Sharing the Bill Can Create Different Pressures

Sharing a household lowers the average grocery cost, but it does not eliminate tension. Nearly half of partnered Canadians in the Interac findings said they approach grocery spending differently from their partner, and 28 per cent said grocery costs had strained their relationship during the previous six months. Four in 10 identified a familiar conflict: one person follows the list while the other makes impulse purchases. Disagreements also emerged over which items count as necessities and whether name brands are worth the extra money.

Age and location shaped the experience. Grocery spending was a source of relationship tension for 39 per cent of millennials, compared with 17 per cent of boomers. In British Columbia, only 58 per cent of people in shared households said they managed the grocery budget well together, versus 73 per cent in Quebec. Solo shoppers escape those negotiations, and 70 per cent of people who previously lived with a romantic partner said they were relieved to make grocery decisions without compromise. Living alone may cost more, but for many, the freedom to choose every item remains a meaningful benefit.

Better Packaging and Price Information Could Help

Some of the pressure can be reduced through better information and food management, although personal discipline cannot solve a market built around larger households. Canada’s Competition Bureau has argued that standardized unit pricing would make it easier to compare differently sized packages. Unit prices are already displayed by many retailers, but Quebec is the only province where they are legally required. Clearer national standards would help solo shoppers see when a smaller package is genuinely cheaper after waste risk is considered.
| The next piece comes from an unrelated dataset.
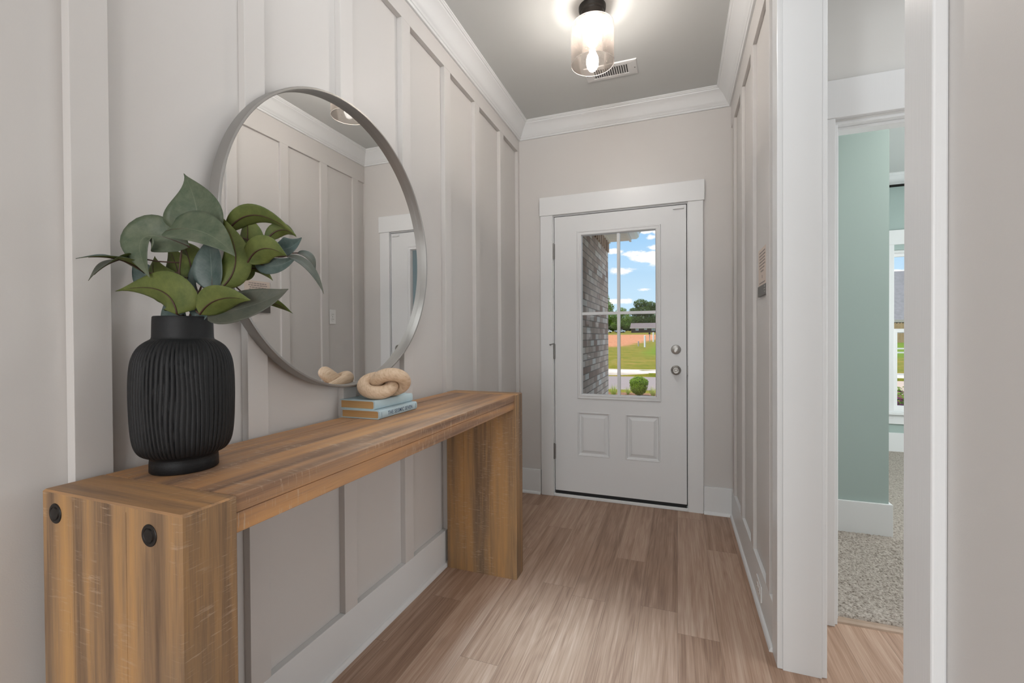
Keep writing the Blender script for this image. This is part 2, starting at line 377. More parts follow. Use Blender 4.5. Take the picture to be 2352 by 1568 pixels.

At home, federal guidance recommends planning meals, checking the refrigerator before shopping, buying only what can be used and freezing foods that may spoil. Canada’s Food Guide also promotes batch cooking and freezing meal-sized portions, while agricultural guidance suggests keeping canned, frozen and dried foods available because they last longer. These tactics can turn a family-sized soup, curry or pasta sauce into several convenient meals. Retailers could also respond with more single-portion produce, flexible multi-buy offers and resealable packaging. The larger lesson is that living alone should not require choosing between paying more per gram and throwing food away.